#### Exercise objective
Leave out the images and repeat the listing below without a single change.
- - -
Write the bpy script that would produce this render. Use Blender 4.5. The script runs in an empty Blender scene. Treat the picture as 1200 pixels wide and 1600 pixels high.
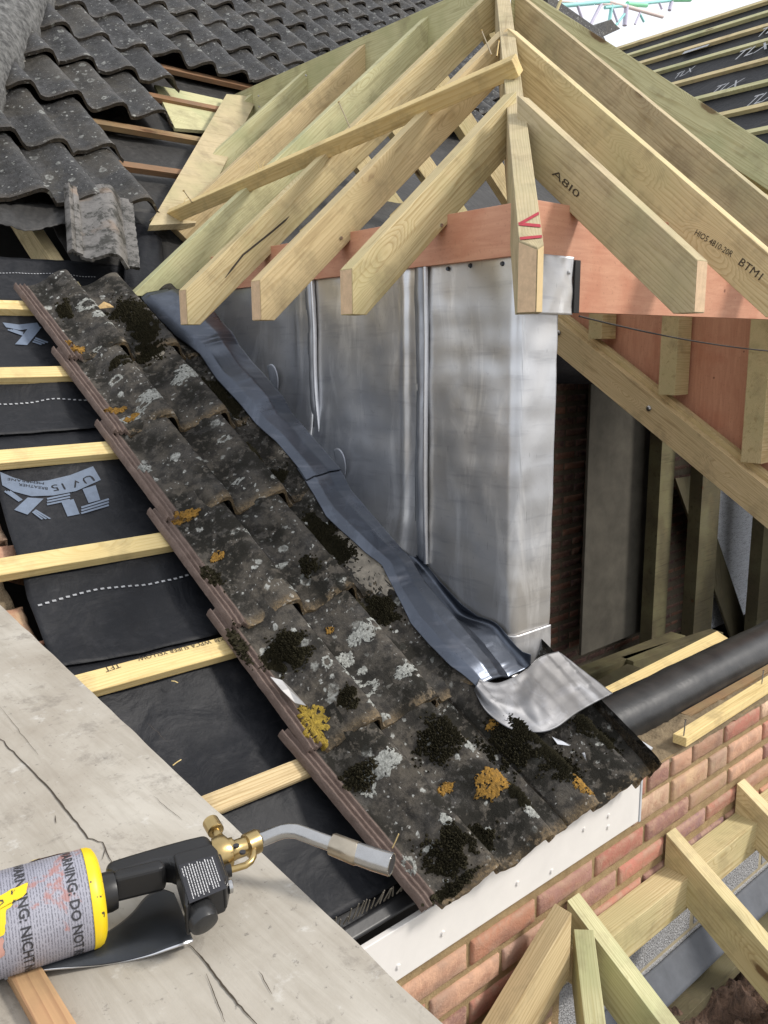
import bpy, bmesh, math, random
import numpy as np
from mathutils import Vector, Matrix, noise
from mathutils.bvhtree import BVHTree

S = bpy.context.scene
COL = S.collection
# ------------------------------------------------------------------ camera
# World: X runs along the eaves, Y runs up into the roof, Z is up; the phone is at the origin.
FP = 1300.0                                   # focal length in pixels of the 1200 x 1600 photo
def _d(px, py): return np.array([px - 600.0, py - 800.0, FP])
_zd = _d(665, 7500); _zd /= np.linalg.norm(_zd)
_x = _d(2130, 530); _x = _x - (_x @ _zd) * _zd; _x /= np.linalg.norm(_x)
_y = np.cross(_x, _zd); _y = _y if _y[2] > 0 else -_y
RW = np.array([_x, _y, -_zd])
cam_d = bpy.data.cameras.new('camera'); cam = bpy.data.objects.new('camera', cam_d); COL.objects.link(cam)
cam_d.sensor_fit = 'VERTICAL'; cam_d.sensor_height = 32.0; cam_d.sensor_width = 24.0; cam_d.lens = 26.0
cam_d.clip_start = 0.02; cam_d.clip_end = 500.0
cam.matrix_world = Matrix(((RW[0][0], -RW[0][1], -RW[0][2], 0), (RW[1][0], -RW[1][1], -RW[1][2], 0),
                           (RW[2][0], -RW[2][1], -RW[2][2], 0), (0, 0, 0, 1)))
S.camera = cam
# ------------------------------------------------------------------ light
w = bpy.data.worlds.new('World'); S.world = w; w.use_nodes = True
nt = w.node_tree; nt.nodes.clear()
sky = nt.nodes.new('ShaderNodeTexSky'); sky.sky_type = 'NISHITA'; sky.sun_disc = False
SUN_EL, SUN_AZ = math.radians(40), math.radians(134)      # azimuth clockwise from +Y
sky.sun_elevation = SUN_EL; sky.sun_rotation = SUN_AZ; sky.dust_density = 4.0; sky.air_density = 1.0; sky.ozone_density = 1.0
bg = nt.nodes.new('ShaderNodeBackground'); bg.inputs[1].default_value = 0.104
wo = nt.nodes.new('ShaderNodeOutputWorld')
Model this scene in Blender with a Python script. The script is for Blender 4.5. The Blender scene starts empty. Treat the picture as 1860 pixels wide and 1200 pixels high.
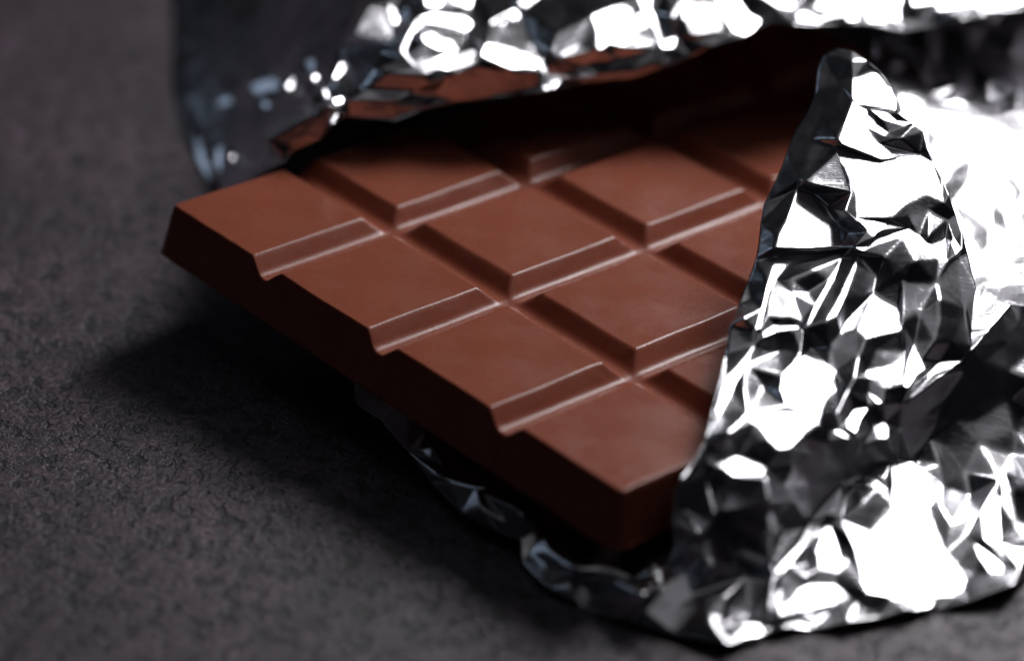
import bpy, bmesh, math, random
import numpy as np
from mathutils import Matrix, Vector, noise

# ---------------------------------------------------------------- scene, camera, world, lamps (1 unit = 1 cm)
SC = bpy.context.scene
SC.unit_settings.system = 'METRIC'
SC.unit_settings.scale_length = 0.01
SC.render.engine = 'CYCLES'
SC.render.resolution_x, SC.render.resolution_y = 1024, 660
SC.cycles.use_denoising = True
SC.cycles.max_bounces = 10
SC.cycles.glossy_bounces = 8
SC.cycles.sample_clamp_indirect = 6
vs = SC.view_settings
vs.view_transform = 'Standard'
vs.look = 'None'
vs.exposure = 0.0
vs.gamma = 1.0
COL = SC.collection

CAM_POS = Vector((1.18097, -29.78583, 16.88863))
CAM_R = ((0.99914, 0.04126, 0.0029), (-0.02286, 0.49242, 0.87006), (0.03447, -0.86938, 0.49294))   # right, up, back
cam_data = bpy.data.cameras.new('camera')
cam = bpy.data.objects.new('camera', cam_data)
COL.objects.link(cam)
mat_r = Matrix(CAM_R).transposed().to_4x4()
mat_r.translation = CAM_POS
cam.matrix_world = mat_r
cam_data.sensor_width = 36
cam_data.lens = 108.41
cam_data.clip_start, cam_data.clip_end = 1, 500
cam_data.dof.use_dof = True
cam_data.dof.focus_distance = 32.3
cam_data.dof.aperture_fstop = 0.115
cam_data.dof.aperture_blades = 0
SC.camera = cam

W = bpy.data.worlds.new('World')
SC.world = W
W.use_nodes = True
W.node_tree.nodes['Background'].inputs['Color'].default_value = (0.80, 0.80, 1.0, 1)
W.node_tree.nodes['Background'].inputs['Strength'].default_value = 0.003


def lamp(name, azimuth, elevation, distance, size_x, size_y, radiance, colour, target=(1.0, 0.0, 1.0)):
    a, e = math.radians(azimuth), math.radians(elevation)
    d = Vector((math.sin(a) * math.cos(e), math.cos(a) * math.cos(e), math.sin(e)))
    L = bpy.data.lights.new(name, 'AREA')
    L.shape = 'RECTANGLE'
    L.size, L.size_y = size_x, size_y
    L.energy = radiance * math.pi * size_x * size_y
    L.color = colour
    ob = bpy.data.objects.new(name, L)
    COL.objects.link(ob)
    ob.location = Vector(target) + d * distance
    ob.rotation_euler = d.to_track_quat('Z', 'Y').to_euler()
    return ob


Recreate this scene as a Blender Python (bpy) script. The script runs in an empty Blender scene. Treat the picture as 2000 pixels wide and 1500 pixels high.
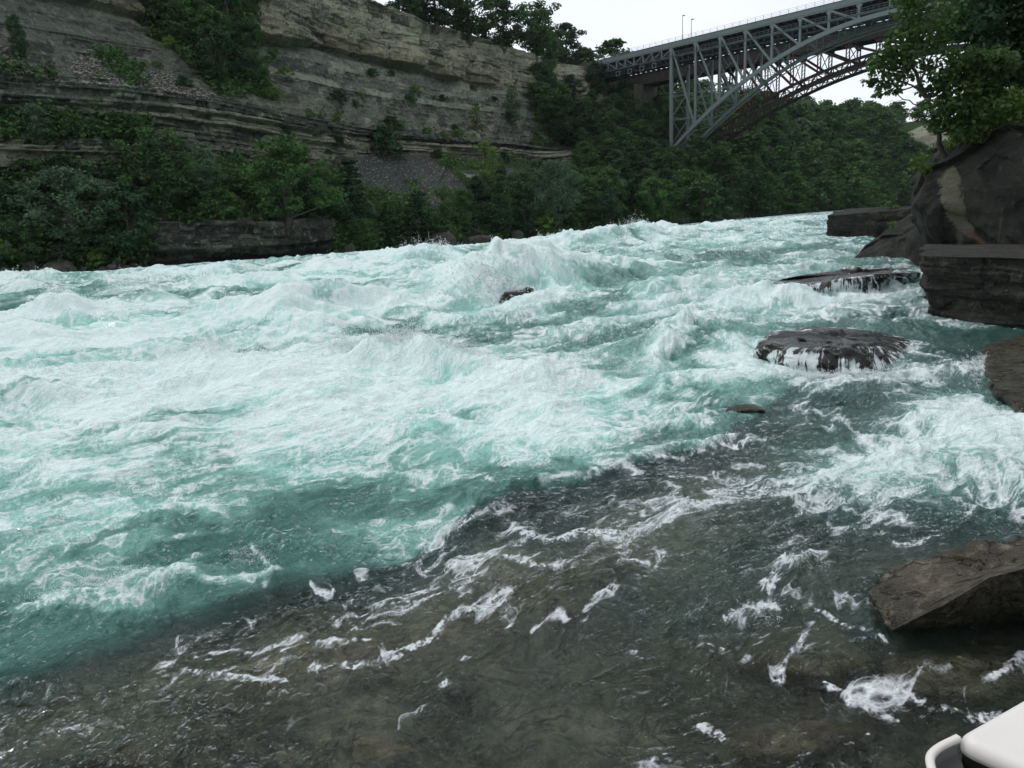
- - -
#### Answer to this exercise
Write the bpy script that would produce this render. Use Blender 4.5. The script runs in an empty Blender scene. Treat the picture as 1200 pixels wide and 1600 pixels high.
import bpy, bmesh, math, random
import numpy as np
from mathutils import Vector, Matrix, noise
from mathutils.bvhtree import BVHTree

S = bpy.context.scene
COL = S.collection
# ------------------------------------------------------------------ camera
# World: X runs along the eaves, Y runs up into the roof, Z is up; the phone is at the origin.
FP = 1300.0                                   # focal length in pixels of the 1200 x 1600 photo
def _d(px, py): return np.array([px - 600.0, py - 800.0, FP])
_zd = _d(665, 7500); _zd /= np.linalg.norm(_zd)
_x = _d(2130, 530); _x = _x - (_x @ _zd) * _zd; _x /= np.linalg.norm(_x)
_y = np.cross(_x, _zd); _y = _y if _y[2] > 0 else -_y
RW = np.array([_x, _y, -_zd])
cam_d = bpy.data.cameras.new('camera'); cam = bpy.data.objects.new('camera', cam_d); COL.objects.link(cam)
cam_d.sensor_fit = 'VERTICAL'; cam_d.sensor_height = 32.0; cam_d.sensor_width = 24.0; cam_d.lens = 26.0
cam_d.clip_start = 0.02; cam_d.clip_end = 500.0
cam.matrix_world = Matrix(((RW[0][0], -RW[0][1], -RW[0][2], 0), (RW[1][0], -RW[1][1], -RW[1][2], 0),
                           (RW[2][0], -RW[2][1], -RW[2][2], 0), (0, 0, 0, 1)))
S.camera = cam
# ------------------------------------------------------------------ light
w = bpy.data.worlds.new('World'); S.world = w; w.use_nodes = True
nt = w.node_tree; nt.nodes.clear()
sky = nt.nodes.new('ShaderNodeTexSky'); sky.sky_type = 'NISHITA'; sky.sun_disc = False
SUN_EL, SUN_AZ = math.radians(40), math.radians(134)      # azimuth clockwise from +Y
sky.sun_elevation = SUN_EL; sky.sun_rotation = SUN_AZ; sky.dust_density = 4.0; sky.air_density = 1.0; sky.ozone_density = 1.0
bg = nt.nodes.new('ShaderNodeBackground'); bg.inputs[1].default_value = 0.104
wo = nt.nodes.new('ShaderNodeOutputWorld')
Model this scene in Blender with a Python script. The script is for Blender 4.5. The Blender scene starts empty. Treat the picture as 1860 pixels wide and 1200 pixels high.
import bpy, bmesh, math, random
import numpy as np
from mathutils import Matrix, Vector, noise

# ---------------------------------------------------------------- scene, camera, world, lamps (1 unit = 1 cm)
SC = bpy.context.scene
SC.unit_settings.system = 'METRIC'
SC.unit_settings.scale_length = 0.01
SC.render.engine = 'CYCLES'
SC.render.resolution_x, SC.render.resolution_y = 1024, 660
SC.cycles.use_denoising = True
SC.cycles.max_bounces = 10
SC.cycles.glossy_bounces = 8
SC.cycles.sample_clamp_indirect = 6
vs = SC.view_settings
vs.view_transform = 'Standard'
vs.look = 'None'
vs.exposure = 0.0
vs.gamma = 1.0
COL = SC.collection

CAM_POS = Vector((1.18097, -29.78583, 16.88863))
CAM_R = ((0.99914, 0.04126, 0.0029), (-0.02286, 0.49242, 0.87006), (0.03447, -0.86938, 0.49294))   # right, up, back
cam_data = bpy.data.cameras.new('camera')
cam = bpy.data.objects.new('camera', cam_data)
COL.objects.link(cam)
mat_r = Matrix(CAM_R).transposed().to_4x4()
mat_r.translation = CAM_POS
cam.matrix_world = mat_r
cam_data.sensor_width = 36
cam_data.lens = 108.41
cam_data.clip_start, cam_data.clip_end = 1, 500
cam_data.dof.use_dof = True
cam_data.dof.focus_distance = 32.3
cam_data.dof.aperture_fstop = 0.115
cam_data.dof.aperture_blades = 0
SC.camera = cam

W = bpy.data.worlds.new('World')
SC.world = W
W.use_nodes = True
W.node_tree.nodes['Background'].inputs['Color'].default_value = (0.80, 0.80, 1.0, 1)
W.node_tree.nodes['Background'].inputs['Strength'].default_value = 0.003


def lamp(name, azimuth, elevation, distance, size_x, size_y, radiance, colour, target=(1.0, 0.0, 1.0)):
    a, e = math.radians(azimuth), math.radians(elevation)
    d = Vector((math.sin(a) * math.cos(e), math.cos(a) * math.cos(e), math.sin(e)))
    L = bpy.data.lights.new(name, 'AREA')
    L.shape = 'RECTANGLE'
    L.size, L.size_y = size_x, size_y
    L.energy = radiance * math.pi * size_x * size_y
    L.color = colour
    ob = bpy.data.objects.new(name, L)
    COL.objects.link(ob)
    ob.location = Vector(target) + d * distance
    ob.rotation_euler = d.to_track_quat('Z', 'Y').to_euler()
    return ob


Recreate this scene as a Blender Python (bpy) script. The script runs in an empty Blender scene. Treat the picture as 2000 pixels wide and 1500 pixels high.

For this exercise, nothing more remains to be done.